Il progetto di legge delega di riforma dell’Ordinamento Giudiziario, pertanto, non esclude l’ileggibilità del magistrato alle cariche politiche. Pone, peraltro, dei paletti a salvaguardia appunto dell’imparzialità della magistratura.

L’eleggibilità è così esclusa nell’ambito territoriale ove i magistrati prestino o abbiano prestato le loro funzioni nei tre anni precedenti la loro accettazione alla candidatura.

Per le elezioni parlamentari l’ente è quello regionale, per le elezioni amministrative quello provinciale.
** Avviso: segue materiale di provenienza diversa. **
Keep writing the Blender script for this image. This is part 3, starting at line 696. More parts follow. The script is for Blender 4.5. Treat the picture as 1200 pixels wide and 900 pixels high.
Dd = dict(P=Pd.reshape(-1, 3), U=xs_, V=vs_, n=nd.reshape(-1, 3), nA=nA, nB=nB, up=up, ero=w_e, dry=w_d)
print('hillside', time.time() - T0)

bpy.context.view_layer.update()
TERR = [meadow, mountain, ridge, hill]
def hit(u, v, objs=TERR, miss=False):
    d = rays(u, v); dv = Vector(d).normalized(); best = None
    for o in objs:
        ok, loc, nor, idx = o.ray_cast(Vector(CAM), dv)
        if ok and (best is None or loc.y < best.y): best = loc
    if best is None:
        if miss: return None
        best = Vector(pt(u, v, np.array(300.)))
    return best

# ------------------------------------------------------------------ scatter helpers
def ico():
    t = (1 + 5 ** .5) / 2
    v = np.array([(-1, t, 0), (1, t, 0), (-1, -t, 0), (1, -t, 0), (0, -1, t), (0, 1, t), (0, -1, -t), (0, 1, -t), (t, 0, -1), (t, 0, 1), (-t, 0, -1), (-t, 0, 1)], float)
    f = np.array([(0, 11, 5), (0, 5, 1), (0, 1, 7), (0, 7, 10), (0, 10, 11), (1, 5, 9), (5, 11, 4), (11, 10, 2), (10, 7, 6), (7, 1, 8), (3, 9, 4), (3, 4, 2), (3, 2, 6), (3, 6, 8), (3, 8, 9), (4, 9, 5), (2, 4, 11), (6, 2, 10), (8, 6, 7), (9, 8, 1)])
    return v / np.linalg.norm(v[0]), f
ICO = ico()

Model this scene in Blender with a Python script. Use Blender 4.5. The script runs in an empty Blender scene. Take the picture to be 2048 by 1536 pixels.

E’ necessario che nell’atto dell’accettazione della candidatura siano in aspettativa senza assegni.

Il collocamento senza assegni è previsto per l’assunzione di incarichi governativi. Non possono assumere le cariche i componenti del Consiglio Superiore della Magistratura.

I magistrati eletti o nominati a incarichi governativi sono in aspettativa obbligatoria e posti fuori ruolo per tutta la durata del mandato.

I candidati non eletti sono collocati in ruolo fuori della Regione compresa nella circoscrizione elettorale ove hanno presentato la candidatura.

E’ fatto divieto di esercizio delle funzioni di giudice per le udienze preliminari, Pubblico Ministero assunzioni di incarichi direttivi o semi direttivi per tre anni.

I magistrati eletti entrano, invece, nei ruoli della Pubblica Amministrazione.

Analoga disposizione vale per i magistrati nominati a cariche di governo.

Muta la composizione del Consiglio Superiore della Magistratura 20 componenti magistrati e 10 laici.

I componenti la sezione disciplinare non possono essere assegnati a più di una commissione e non possono coprire le commissioni per il conferimento degli incarichi direttivi e superiori per le valutazioni di professionalità e di incompatibilità nell’esercizio delle funzioni giudiziarie.

Si è voluto un rafforzamento dell’organo di autogoverno.

Un complesso sistema elettorale è previsto per la nomina al Consiglio Superiore della Magistratura dei componenti magistrati.

Sarà da vedere se tale sistema verrà ad attenuare il sistema correntizio che ha danneggiato l’immagine della magistratura con perdita di prestigio.

Nel complesso una riforma non priva di qualche pregio ma non certo rivoluzionaria.